* _Aim_: From the listing below, pick out each line with the word "that".
━━━ Given information
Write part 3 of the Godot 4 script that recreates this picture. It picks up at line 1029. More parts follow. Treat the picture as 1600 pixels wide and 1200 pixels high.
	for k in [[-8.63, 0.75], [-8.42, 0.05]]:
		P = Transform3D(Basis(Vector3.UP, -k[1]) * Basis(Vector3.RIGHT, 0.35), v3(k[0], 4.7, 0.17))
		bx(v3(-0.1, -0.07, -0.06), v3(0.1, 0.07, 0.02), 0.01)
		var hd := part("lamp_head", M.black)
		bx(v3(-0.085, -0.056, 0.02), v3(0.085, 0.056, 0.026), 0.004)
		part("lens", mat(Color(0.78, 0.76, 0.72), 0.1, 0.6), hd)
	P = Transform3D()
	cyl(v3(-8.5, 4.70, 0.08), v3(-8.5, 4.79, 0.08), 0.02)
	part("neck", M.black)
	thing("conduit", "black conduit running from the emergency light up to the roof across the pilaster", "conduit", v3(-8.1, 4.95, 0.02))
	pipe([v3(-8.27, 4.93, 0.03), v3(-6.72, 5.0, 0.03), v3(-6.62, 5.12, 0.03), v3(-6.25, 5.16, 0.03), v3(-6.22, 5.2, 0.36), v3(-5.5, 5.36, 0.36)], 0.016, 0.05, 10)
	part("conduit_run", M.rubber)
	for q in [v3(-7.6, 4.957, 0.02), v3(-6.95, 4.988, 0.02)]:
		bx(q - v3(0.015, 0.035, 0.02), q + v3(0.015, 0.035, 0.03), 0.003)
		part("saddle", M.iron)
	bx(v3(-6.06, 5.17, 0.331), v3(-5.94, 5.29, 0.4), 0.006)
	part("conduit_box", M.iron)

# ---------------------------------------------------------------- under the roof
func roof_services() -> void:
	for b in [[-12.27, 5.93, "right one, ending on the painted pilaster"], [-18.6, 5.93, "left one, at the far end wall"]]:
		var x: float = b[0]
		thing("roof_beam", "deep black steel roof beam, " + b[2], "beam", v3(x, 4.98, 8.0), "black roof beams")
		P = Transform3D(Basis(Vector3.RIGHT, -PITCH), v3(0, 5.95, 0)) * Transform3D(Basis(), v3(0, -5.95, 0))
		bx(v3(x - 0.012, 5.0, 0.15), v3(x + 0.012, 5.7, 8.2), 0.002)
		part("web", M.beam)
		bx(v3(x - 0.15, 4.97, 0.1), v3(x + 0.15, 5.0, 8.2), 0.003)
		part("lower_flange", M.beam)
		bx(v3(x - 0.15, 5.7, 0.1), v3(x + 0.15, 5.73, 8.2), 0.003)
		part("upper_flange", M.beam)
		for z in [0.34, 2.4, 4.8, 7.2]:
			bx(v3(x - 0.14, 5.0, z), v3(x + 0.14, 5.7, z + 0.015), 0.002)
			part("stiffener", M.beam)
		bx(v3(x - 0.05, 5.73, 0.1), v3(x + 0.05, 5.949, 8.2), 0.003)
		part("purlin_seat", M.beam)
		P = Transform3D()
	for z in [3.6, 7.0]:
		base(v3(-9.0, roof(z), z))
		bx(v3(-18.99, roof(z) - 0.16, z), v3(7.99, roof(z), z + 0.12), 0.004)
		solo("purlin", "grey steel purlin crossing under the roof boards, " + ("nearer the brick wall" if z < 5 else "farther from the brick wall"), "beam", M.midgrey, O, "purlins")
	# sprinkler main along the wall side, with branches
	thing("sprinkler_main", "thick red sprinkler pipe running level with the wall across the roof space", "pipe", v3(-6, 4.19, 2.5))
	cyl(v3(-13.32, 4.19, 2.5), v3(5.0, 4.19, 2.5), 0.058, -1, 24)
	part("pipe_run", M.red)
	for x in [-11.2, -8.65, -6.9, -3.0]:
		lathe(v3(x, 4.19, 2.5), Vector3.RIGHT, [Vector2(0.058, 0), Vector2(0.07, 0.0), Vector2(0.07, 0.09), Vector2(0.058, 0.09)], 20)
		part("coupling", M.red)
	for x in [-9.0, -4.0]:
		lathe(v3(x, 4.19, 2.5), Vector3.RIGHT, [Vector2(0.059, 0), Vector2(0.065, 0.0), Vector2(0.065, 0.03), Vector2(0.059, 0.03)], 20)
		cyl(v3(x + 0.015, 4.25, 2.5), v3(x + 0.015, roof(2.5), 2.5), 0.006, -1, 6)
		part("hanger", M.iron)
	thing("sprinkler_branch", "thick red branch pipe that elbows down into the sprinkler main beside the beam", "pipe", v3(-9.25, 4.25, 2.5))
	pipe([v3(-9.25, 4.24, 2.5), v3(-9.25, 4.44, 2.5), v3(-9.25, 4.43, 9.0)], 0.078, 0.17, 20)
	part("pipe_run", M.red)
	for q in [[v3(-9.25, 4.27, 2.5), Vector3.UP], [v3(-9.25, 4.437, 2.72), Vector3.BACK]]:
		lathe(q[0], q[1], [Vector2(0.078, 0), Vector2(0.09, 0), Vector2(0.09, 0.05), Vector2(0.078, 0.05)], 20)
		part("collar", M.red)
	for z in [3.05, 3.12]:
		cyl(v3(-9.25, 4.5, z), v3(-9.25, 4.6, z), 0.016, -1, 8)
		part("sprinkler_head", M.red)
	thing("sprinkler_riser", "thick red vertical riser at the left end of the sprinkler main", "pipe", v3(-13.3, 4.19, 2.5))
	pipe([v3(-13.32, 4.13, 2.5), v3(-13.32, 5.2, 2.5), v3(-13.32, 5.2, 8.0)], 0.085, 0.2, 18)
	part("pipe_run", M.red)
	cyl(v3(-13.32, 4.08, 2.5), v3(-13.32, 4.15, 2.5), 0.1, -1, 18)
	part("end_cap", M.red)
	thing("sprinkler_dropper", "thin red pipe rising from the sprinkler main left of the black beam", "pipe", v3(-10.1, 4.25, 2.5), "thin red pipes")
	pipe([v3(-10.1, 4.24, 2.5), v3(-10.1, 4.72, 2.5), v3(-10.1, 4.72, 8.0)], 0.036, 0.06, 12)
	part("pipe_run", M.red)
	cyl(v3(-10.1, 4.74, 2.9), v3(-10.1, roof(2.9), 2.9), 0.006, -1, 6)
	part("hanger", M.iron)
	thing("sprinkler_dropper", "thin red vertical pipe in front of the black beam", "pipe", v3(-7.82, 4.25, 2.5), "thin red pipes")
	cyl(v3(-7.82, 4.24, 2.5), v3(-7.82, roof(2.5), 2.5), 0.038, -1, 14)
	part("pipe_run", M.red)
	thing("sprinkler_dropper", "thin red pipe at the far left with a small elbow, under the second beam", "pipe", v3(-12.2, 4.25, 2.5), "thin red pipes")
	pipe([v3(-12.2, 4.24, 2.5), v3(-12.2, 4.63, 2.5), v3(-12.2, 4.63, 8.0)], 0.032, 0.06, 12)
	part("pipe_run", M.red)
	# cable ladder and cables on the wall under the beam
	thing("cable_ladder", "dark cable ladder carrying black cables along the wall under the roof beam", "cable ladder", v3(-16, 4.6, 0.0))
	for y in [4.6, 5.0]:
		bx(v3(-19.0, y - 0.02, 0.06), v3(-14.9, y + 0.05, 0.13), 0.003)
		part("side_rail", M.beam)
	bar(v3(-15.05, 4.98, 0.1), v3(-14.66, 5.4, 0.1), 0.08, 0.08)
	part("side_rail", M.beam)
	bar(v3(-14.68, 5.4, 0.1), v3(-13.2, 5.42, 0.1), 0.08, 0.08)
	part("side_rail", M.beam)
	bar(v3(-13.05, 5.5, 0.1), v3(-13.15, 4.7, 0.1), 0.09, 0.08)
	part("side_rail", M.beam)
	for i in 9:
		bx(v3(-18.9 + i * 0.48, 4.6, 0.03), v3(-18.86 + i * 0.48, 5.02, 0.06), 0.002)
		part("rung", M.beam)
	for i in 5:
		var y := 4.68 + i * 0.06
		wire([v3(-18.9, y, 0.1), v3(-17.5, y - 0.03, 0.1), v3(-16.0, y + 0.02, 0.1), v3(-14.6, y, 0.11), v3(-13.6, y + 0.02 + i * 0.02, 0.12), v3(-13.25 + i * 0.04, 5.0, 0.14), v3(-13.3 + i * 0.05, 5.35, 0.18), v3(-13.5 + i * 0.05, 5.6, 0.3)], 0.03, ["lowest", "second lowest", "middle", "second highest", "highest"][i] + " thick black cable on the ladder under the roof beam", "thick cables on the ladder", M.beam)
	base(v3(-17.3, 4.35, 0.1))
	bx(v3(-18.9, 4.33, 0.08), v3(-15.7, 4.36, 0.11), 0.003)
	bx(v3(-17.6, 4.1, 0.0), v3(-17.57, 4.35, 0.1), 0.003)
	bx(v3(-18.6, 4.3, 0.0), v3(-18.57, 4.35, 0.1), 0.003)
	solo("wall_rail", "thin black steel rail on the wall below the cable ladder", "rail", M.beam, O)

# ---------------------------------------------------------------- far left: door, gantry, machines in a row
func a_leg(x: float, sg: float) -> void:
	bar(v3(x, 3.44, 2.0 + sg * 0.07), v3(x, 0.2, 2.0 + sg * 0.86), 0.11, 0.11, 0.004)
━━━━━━
* _Result of this task_:
Write part 3 of the Godot 4 script that recreates this picture. It picks up at line 1029. More parts follow. Treat the picture as 1600 pixels wide and 1200 pixels high.
	thing("sprinkler_branch", "thick red branch pipe that elbows down into the sprinkler main beside the beam", "pipe", v3(-9.25, 4.25, 2.5))